EXERCISE PROMPT:
From the first line of the data below, copy each line up to the one containing "m = MB(); pts", and include that line too.
____ PROVIDED DATA
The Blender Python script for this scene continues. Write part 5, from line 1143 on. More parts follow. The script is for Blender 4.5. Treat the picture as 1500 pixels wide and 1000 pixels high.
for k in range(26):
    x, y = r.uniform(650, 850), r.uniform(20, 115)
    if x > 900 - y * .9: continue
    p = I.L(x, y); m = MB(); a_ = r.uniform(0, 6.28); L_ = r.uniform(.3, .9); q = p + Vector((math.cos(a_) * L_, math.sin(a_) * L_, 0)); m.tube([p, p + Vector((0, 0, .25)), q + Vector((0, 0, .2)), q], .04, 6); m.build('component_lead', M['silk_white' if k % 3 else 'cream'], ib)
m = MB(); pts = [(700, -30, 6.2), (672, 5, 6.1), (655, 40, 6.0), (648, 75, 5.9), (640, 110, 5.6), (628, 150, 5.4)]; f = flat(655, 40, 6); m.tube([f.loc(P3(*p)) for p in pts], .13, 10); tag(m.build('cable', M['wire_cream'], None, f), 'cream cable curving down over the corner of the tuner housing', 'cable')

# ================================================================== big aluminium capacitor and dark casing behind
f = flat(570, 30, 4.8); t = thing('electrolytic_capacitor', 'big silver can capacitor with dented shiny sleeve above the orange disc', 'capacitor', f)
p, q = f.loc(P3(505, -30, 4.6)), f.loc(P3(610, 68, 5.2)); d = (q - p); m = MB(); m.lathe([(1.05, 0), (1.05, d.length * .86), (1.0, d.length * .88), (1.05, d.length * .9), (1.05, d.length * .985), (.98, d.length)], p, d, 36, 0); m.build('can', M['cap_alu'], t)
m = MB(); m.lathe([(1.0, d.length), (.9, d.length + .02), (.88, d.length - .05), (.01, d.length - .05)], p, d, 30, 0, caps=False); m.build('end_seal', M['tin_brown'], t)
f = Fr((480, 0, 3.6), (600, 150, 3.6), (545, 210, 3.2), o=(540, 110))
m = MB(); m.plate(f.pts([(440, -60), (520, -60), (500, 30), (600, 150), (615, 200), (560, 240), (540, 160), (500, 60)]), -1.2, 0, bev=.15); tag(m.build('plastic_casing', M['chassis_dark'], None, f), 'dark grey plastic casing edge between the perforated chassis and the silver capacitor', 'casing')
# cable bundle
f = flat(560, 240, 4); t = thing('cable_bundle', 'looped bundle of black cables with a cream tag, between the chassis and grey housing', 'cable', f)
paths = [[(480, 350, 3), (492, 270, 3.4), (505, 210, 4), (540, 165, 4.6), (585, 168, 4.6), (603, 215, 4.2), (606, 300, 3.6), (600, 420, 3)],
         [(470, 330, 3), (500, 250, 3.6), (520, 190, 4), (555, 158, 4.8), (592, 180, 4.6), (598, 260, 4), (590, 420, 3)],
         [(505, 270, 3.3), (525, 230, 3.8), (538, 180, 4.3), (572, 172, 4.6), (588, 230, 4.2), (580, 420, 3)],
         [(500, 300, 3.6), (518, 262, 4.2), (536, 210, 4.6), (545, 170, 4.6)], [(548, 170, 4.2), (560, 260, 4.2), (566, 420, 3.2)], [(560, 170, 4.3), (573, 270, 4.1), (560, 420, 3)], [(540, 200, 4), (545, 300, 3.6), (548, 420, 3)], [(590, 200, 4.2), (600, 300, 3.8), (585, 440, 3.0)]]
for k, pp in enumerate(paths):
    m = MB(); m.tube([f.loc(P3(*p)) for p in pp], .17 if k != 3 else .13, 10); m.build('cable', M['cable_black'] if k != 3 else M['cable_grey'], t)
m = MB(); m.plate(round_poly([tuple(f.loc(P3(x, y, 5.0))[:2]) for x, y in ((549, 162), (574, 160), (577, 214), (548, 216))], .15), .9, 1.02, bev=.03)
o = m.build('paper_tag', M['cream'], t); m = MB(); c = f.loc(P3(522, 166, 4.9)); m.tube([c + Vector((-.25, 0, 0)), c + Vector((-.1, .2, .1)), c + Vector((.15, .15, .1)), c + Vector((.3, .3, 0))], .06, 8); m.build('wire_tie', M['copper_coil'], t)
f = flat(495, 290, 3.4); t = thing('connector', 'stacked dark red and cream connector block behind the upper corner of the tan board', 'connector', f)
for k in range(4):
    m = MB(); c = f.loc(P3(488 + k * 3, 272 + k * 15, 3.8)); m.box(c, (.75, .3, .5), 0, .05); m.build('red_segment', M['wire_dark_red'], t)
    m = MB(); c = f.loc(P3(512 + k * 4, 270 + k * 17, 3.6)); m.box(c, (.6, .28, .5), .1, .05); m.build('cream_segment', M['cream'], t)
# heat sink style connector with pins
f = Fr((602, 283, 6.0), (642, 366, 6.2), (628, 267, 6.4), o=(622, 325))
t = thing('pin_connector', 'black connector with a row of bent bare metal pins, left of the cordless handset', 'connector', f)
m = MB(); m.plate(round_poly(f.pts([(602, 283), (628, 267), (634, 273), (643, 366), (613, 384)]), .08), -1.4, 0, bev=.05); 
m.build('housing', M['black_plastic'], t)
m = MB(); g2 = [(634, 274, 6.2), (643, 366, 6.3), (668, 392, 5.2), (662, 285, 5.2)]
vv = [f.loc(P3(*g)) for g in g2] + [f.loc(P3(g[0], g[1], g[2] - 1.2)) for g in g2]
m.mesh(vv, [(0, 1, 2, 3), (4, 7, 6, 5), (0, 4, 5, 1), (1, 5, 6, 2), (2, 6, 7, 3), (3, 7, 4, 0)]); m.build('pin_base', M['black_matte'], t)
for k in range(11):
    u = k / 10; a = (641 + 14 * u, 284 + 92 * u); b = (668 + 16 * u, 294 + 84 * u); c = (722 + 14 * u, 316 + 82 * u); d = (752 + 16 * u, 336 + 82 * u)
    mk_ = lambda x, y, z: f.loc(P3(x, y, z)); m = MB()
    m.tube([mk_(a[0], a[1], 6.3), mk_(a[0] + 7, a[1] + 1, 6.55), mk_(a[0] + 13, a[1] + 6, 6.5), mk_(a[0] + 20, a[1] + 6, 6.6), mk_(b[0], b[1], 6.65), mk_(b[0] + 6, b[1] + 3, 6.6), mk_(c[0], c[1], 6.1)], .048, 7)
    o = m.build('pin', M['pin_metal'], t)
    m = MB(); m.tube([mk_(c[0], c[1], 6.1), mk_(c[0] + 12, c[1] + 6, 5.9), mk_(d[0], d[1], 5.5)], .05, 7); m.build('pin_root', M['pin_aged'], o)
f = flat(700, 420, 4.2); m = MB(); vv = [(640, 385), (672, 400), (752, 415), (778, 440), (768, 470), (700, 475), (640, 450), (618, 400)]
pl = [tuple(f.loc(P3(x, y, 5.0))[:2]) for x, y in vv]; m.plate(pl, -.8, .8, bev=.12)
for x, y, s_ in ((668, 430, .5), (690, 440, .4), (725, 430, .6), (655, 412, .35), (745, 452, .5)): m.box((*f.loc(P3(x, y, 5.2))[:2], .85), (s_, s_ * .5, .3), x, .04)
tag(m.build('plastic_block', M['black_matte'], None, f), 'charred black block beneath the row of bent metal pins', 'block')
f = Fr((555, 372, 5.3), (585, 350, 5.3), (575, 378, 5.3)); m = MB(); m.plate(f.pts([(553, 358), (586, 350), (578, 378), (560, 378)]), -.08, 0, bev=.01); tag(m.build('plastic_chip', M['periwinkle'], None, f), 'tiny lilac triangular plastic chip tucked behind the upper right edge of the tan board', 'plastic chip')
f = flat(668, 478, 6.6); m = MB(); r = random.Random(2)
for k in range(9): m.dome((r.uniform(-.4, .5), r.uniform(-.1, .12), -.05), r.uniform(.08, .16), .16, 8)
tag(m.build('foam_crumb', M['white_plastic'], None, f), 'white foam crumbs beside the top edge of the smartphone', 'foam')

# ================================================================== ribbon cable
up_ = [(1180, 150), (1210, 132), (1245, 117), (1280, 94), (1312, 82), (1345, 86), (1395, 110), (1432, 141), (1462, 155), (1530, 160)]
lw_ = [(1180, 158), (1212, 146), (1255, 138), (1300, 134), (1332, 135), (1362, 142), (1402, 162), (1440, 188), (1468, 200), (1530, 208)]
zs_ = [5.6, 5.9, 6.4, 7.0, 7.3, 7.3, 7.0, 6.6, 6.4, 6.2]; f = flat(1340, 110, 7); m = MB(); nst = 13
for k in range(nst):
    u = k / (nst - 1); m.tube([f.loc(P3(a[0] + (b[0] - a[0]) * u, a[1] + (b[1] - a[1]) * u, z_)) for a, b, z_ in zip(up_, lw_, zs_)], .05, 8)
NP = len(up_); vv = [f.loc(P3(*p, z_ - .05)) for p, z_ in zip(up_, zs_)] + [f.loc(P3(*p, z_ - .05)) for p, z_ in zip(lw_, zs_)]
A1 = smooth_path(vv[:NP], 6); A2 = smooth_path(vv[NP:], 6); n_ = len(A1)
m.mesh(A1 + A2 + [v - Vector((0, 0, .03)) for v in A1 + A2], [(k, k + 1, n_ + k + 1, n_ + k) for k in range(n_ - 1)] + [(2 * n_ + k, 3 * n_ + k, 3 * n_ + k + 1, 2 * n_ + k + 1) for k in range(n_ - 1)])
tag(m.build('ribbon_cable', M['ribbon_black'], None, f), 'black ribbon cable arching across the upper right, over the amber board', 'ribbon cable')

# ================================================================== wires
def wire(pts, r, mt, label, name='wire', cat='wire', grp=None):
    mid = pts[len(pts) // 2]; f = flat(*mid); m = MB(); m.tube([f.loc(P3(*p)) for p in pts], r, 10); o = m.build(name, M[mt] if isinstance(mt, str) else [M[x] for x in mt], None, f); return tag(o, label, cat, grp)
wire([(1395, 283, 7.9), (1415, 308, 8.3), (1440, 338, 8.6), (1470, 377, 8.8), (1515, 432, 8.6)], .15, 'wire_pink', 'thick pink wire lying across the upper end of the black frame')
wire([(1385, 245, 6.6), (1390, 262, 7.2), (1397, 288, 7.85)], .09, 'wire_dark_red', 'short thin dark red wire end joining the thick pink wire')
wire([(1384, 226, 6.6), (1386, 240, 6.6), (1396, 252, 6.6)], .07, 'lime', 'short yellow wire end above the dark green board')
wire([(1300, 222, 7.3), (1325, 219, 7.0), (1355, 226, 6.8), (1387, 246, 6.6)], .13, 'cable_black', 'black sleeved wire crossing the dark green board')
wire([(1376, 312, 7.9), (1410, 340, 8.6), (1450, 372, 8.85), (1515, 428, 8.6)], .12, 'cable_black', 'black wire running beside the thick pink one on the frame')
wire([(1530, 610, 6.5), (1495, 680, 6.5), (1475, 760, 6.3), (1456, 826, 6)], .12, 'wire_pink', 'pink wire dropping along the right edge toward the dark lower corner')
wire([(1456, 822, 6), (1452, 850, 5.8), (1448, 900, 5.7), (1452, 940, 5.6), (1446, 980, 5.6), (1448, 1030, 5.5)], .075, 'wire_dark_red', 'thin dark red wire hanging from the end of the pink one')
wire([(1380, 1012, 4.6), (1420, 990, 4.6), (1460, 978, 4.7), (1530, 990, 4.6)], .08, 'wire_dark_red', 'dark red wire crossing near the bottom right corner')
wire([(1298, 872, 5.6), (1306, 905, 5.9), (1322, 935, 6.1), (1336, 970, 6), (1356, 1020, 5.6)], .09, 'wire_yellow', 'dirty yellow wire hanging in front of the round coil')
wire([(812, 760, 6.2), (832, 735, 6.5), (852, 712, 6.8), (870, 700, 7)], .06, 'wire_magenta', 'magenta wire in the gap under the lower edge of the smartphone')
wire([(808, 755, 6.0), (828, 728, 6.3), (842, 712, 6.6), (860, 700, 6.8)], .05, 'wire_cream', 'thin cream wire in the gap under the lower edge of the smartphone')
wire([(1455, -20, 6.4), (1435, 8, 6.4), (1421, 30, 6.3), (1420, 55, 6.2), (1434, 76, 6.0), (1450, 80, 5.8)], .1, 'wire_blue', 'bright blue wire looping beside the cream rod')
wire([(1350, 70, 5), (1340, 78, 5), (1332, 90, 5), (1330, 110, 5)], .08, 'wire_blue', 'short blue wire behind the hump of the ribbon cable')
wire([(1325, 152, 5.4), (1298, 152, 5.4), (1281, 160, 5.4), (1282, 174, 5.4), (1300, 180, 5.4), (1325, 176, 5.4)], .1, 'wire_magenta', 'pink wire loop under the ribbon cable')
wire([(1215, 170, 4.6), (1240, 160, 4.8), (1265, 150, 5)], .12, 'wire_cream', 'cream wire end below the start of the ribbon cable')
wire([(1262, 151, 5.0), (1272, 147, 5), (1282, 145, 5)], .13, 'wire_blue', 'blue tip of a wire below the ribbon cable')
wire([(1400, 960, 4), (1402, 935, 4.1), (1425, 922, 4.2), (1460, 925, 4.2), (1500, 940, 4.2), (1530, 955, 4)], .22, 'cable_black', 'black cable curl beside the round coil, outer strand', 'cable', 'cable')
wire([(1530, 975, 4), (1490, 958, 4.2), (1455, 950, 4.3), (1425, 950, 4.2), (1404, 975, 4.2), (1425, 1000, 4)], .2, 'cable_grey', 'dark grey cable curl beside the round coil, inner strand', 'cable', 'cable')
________
EXPECTED OUTPUT:
The Blender Python script for this scene continues. Write part 5, from line 1143 on. More parts follow. The script is for Blender 4.5. Treat the picture as 1500 pixels wide and 1000 pixels high.
for k in range(26):
    x, y = r.uniform(650, 850), r.uniform(20, 115)
    if x > 900 - y * .9: continue
    p = I.L(x, y); m = MB(); a_ = r.uniform(0, 6.28); L_ = r.uniform(.3, .9); q = p + Vector((math.cos(a_) * L_, math.sin(a_) * L_, 0)); m.tube([p, p + Vector((0, 0, .25)), q + Vector((0, 0, .2)), q], .04, 6); m.build('component_lead', M['silk_white' if k % 3 else 'cream'], ib)
m = MB(); pts = [(700, -30, 6.2), (672, 5, 6.1), (655, 40, 6.0), (648, 75, 5.9), (640, 110, 5.6), (628, 150, 5.4)]; f = flat(655, 40, 6); m.tube([f.loc(P3(*p)) for p in pts], .13, 10); tag(m.build('cable', M['wire_cream'], None, f), 'cream cable curving down over the corner of the tuner housing', 'cable')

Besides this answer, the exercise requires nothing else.